## STATED PROBLEM:
How many lines of these entries hold the string "that"? Reply with the number alone.

## SUPPLIED DATA:
□ □ □ □ □

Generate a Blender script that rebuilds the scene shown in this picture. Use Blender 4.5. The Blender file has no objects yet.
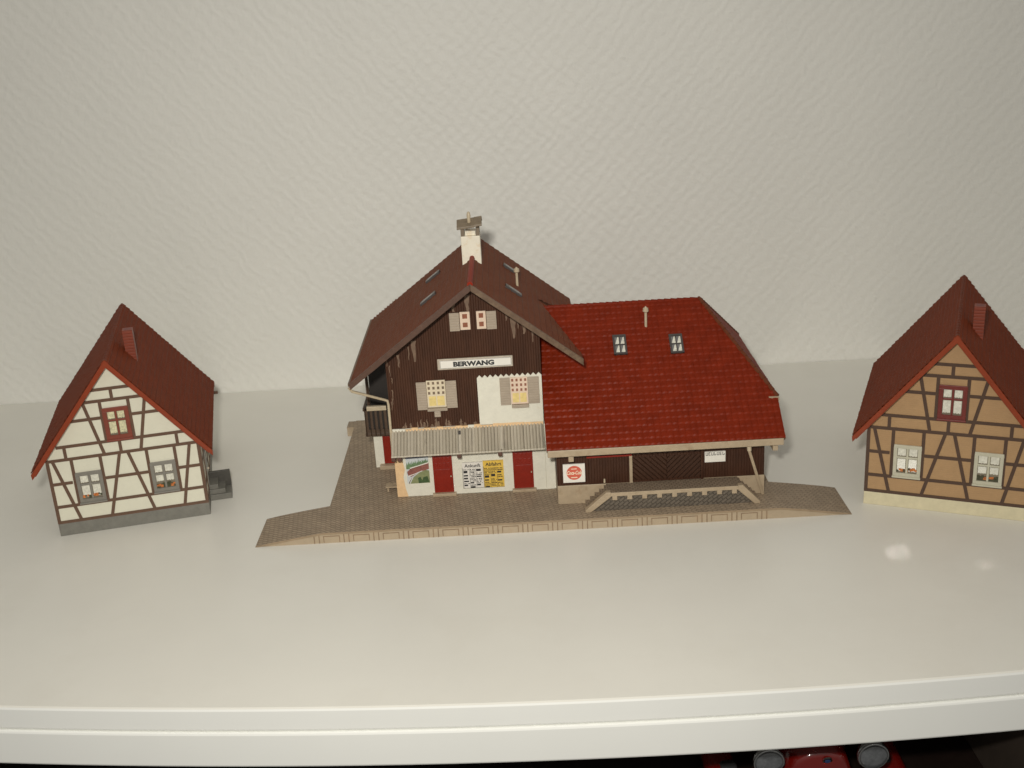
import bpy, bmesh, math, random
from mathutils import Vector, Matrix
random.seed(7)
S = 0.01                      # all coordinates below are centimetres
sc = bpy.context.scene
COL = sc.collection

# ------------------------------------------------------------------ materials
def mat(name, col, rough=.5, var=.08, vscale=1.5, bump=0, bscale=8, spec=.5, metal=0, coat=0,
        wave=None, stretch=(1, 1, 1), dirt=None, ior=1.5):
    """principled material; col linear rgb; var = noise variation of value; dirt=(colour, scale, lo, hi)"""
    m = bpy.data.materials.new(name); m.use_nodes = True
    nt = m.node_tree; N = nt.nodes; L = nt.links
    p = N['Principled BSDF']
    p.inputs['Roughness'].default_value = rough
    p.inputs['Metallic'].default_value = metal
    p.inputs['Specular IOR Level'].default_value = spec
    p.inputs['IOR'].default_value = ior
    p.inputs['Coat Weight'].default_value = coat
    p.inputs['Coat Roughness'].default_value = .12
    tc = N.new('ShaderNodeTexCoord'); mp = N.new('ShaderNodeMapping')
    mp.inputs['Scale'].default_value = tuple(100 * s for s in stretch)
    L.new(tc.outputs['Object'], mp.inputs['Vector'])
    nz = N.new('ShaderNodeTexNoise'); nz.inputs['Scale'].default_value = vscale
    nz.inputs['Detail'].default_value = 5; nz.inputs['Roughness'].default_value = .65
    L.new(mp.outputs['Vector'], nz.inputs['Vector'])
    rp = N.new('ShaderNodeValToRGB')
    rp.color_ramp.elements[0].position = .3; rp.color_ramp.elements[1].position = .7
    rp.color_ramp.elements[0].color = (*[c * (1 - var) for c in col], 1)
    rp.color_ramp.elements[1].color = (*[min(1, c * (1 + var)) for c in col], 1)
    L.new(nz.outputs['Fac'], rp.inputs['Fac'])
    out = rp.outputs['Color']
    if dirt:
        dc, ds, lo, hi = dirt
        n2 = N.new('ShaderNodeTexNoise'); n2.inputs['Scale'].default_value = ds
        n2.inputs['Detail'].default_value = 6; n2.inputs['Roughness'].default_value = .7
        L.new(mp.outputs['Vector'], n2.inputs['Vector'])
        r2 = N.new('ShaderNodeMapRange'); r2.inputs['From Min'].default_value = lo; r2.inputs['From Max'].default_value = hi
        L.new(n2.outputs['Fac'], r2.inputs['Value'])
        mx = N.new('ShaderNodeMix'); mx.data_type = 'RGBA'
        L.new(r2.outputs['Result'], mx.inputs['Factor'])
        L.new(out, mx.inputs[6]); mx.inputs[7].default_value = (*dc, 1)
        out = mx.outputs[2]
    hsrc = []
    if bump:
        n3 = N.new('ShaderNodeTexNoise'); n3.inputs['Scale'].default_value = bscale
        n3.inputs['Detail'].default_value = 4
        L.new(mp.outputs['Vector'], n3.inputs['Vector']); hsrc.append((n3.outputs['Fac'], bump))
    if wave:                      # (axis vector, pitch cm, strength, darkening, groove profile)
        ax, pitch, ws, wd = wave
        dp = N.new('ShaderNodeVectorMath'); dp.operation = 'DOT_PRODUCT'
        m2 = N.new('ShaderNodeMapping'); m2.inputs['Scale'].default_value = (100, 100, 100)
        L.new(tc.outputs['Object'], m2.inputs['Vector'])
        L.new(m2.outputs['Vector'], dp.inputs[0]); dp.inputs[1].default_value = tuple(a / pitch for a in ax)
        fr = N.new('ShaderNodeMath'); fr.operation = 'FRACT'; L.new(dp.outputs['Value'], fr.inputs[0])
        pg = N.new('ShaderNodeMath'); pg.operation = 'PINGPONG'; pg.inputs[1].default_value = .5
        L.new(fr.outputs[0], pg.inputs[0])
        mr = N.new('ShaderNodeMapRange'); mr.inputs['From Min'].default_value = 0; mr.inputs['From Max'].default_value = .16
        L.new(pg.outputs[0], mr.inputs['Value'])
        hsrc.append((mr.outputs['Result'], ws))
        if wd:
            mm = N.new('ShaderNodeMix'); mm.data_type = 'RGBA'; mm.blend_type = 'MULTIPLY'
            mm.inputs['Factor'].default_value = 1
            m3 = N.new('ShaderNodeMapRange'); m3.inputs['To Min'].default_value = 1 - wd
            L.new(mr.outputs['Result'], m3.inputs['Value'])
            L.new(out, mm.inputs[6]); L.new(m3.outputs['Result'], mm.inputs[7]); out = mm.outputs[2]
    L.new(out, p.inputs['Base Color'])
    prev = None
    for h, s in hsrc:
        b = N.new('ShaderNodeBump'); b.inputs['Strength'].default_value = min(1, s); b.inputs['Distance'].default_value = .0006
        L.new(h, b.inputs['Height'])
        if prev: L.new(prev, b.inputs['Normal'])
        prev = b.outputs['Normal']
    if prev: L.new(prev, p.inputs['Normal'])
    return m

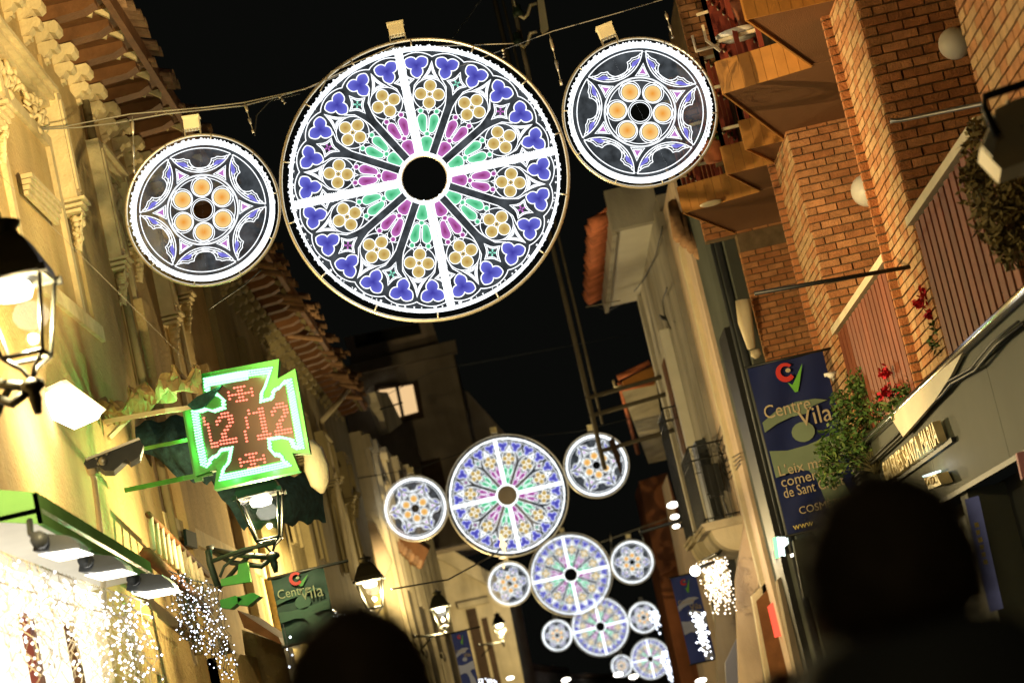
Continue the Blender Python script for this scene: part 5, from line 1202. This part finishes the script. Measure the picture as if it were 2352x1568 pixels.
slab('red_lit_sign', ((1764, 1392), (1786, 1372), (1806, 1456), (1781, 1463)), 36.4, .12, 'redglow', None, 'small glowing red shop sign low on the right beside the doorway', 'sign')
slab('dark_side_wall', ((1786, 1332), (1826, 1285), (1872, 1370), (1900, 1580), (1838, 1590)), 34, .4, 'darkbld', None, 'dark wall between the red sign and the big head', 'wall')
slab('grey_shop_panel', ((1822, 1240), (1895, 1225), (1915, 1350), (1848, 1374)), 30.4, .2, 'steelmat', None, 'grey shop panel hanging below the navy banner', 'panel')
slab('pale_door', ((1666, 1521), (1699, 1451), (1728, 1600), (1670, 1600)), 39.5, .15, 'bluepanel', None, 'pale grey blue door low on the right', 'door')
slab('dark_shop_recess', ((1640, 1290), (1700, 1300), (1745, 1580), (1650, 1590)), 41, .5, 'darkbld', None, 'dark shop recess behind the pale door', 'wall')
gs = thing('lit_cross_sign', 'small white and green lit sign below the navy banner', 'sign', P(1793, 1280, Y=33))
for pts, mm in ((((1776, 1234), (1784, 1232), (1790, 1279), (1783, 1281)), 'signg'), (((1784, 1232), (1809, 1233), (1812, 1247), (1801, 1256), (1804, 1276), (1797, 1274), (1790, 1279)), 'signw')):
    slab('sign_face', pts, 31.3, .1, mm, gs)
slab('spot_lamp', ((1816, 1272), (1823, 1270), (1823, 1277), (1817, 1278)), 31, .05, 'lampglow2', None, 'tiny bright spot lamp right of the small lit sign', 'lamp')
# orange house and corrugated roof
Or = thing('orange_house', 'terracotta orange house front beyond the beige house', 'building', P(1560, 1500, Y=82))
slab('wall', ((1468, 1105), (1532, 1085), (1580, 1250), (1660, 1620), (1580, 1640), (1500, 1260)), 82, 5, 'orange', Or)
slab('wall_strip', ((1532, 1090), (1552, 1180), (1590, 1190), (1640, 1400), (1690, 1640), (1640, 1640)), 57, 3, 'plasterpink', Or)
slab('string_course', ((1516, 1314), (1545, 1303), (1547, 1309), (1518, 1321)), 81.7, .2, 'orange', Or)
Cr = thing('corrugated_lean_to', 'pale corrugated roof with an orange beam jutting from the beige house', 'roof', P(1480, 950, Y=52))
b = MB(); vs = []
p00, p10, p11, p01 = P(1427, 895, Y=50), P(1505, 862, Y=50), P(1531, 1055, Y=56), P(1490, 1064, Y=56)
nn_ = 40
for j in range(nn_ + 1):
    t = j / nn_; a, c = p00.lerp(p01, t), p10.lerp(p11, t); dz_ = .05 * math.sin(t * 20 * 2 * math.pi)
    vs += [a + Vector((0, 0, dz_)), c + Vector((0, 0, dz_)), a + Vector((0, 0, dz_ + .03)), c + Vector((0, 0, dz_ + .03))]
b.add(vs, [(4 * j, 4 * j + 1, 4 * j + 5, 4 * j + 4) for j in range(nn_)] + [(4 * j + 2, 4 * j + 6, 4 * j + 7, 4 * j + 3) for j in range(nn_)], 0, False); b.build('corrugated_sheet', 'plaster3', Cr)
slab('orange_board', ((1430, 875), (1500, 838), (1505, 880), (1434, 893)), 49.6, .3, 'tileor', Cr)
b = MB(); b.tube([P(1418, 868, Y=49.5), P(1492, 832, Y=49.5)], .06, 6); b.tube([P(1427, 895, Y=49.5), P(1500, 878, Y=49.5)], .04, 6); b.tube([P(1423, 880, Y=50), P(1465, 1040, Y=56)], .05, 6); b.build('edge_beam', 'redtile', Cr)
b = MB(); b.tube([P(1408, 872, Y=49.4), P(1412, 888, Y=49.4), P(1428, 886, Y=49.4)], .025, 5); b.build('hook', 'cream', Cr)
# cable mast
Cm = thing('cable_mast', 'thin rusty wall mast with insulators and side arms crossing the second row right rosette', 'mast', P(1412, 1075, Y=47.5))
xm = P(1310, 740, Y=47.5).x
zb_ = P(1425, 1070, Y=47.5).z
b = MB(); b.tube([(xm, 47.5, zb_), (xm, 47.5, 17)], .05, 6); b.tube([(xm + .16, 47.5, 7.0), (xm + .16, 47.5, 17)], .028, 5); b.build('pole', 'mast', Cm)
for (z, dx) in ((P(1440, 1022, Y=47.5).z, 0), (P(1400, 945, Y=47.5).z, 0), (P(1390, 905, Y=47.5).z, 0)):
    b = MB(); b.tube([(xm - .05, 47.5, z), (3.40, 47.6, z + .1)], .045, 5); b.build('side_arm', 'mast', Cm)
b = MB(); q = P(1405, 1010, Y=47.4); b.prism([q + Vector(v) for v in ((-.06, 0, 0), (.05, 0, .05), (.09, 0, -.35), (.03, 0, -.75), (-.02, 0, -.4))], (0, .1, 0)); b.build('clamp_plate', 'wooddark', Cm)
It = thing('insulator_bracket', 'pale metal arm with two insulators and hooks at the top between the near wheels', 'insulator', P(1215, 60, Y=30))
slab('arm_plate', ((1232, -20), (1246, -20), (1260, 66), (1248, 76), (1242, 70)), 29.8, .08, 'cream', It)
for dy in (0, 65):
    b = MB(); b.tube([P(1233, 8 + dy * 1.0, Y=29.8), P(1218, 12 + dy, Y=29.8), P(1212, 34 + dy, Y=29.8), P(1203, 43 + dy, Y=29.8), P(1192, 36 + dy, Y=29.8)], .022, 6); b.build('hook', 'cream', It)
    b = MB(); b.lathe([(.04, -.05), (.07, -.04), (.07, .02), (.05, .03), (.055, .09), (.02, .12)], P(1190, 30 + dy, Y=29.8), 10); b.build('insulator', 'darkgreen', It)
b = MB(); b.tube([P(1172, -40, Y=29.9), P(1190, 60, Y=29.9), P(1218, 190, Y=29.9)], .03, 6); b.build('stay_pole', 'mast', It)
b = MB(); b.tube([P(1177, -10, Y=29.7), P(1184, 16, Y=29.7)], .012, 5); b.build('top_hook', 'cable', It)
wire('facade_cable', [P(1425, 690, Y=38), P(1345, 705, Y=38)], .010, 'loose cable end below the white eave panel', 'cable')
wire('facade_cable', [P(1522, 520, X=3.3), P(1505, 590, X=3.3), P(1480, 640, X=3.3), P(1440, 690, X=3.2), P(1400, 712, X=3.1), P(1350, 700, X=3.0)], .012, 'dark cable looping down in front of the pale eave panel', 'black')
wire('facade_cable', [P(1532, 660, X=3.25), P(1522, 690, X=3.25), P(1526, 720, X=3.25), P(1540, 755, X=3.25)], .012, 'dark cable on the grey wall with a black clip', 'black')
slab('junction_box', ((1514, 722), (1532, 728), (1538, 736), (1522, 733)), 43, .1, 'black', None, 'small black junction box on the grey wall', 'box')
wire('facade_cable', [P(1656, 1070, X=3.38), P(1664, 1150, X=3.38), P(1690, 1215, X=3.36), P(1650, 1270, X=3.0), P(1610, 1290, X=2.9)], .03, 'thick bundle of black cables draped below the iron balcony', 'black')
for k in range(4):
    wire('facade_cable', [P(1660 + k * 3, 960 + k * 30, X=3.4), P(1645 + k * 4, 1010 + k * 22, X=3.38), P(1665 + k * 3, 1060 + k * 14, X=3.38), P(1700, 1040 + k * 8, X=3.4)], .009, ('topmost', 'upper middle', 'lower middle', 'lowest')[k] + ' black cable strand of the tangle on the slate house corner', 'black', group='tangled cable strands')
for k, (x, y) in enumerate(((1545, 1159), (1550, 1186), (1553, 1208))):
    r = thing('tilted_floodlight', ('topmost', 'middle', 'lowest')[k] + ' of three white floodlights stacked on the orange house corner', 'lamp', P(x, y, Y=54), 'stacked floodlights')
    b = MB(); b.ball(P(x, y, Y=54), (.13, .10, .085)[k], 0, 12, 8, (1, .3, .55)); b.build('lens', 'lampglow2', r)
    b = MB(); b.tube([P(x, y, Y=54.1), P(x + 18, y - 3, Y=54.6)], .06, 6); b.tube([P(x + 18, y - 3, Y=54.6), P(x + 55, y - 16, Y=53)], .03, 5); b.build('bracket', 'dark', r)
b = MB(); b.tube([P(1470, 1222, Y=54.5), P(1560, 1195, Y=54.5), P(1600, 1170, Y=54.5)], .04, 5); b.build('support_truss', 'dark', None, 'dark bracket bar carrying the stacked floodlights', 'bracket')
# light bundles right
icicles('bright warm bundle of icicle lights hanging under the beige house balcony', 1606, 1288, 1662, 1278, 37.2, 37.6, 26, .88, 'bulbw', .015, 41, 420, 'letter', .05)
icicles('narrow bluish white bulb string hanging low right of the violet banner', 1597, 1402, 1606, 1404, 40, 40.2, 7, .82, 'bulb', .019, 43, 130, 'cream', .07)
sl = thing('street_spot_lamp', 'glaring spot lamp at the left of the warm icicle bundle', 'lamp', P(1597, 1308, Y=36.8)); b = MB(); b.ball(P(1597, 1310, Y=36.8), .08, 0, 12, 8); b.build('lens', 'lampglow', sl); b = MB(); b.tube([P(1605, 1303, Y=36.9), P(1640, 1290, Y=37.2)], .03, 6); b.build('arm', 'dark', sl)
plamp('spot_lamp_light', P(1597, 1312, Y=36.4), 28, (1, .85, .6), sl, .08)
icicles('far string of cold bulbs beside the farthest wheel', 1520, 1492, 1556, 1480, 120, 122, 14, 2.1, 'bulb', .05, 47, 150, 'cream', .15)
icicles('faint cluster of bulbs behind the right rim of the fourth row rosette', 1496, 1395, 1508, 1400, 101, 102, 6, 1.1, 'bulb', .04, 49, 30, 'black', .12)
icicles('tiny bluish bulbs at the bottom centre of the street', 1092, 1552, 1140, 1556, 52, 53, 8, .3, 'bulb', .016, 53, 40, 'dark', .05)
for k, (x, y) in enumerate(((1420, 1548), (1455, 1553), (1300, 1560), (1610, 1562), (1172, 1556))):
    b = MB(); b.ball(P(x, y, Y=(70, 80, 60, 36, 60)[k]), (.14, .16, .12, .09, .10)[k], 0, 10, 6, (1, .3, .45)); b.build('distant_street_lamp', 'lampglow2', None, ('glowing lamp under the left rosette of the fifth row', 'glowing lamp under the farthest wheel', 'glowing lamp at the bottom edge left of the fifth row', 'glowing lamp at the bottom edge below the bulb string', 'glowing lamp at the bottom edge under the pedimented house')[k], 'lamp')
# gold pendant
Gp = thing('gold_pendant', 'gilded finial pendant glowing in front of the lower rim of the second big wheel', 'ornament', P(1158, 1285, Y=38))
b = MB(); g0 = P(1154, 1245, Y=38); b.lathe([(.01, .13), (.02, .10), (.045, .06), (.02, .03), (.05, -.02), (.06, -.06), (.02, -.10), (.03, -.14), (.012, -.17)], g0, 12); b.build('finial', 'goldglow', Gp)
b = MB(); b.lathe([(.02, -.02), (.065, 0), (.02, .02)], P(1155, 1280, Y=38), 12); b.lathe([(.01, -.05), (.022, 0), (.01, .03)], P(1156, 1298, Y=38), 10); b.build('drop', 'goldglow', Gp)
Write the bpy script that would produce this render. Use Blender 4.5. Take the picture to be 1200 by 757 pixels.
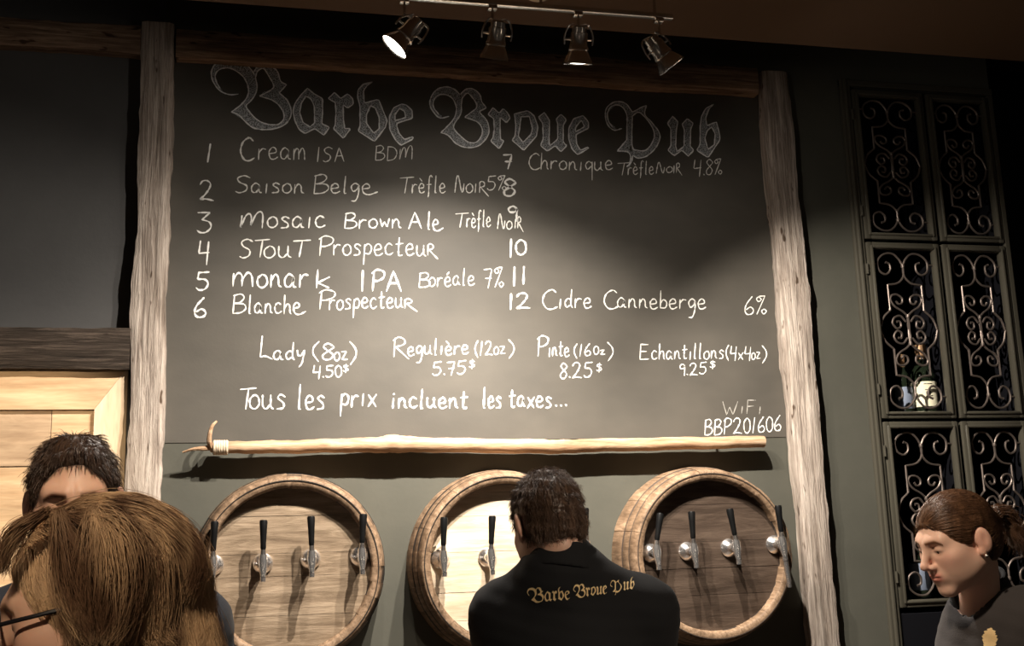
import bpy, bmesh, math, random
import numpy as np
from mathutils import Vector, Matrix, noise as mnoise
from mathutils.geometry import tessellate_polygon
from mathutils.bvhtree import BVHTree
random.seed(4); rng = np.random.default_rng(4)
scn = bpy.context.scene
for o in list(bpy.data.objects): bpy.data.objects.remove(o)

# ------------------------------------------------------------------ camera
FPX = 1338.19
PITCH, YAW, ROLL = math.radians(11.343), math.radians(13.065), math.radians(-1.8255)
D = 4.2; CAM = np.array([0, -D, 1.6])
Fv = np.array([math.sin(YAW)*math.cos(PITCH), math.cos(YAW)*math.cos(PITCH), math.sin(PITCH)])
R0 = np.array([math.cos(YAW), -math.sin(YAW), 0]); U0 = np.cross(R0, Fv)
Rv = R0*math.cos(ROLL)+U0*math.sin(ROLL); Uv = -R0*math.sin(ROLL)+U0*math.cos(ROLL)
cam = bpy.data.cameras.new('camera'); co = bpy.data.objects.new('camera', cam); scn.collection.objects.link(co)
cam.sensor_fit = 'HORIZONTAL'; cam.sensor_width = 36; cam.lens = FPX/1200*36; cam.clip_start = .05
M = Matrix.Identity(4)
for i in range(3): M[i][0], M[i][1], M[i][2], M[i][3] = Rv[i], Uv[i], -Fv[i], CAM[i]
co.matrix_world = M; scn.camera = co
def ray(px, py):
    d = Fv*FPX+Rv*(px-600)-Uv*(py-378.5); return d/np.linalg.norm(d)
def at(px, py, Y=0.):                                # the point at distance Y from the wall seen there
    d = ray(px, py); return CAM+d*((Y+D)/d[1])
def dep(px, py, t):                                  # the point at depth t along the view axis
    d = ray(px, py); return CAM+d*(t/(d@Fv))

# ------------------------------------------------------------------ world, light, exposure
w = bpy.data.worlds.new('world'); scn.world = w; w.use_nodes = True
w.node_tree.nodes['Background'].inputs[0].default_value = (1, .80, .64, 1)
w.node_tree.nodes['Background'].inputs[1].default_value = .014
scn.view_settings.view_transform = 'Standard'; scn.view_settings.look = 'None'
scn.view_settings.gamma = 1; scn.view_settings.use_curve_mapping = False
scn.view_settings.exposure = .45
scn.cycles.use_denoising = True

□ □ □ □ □

## WORKED SOLUTION:
2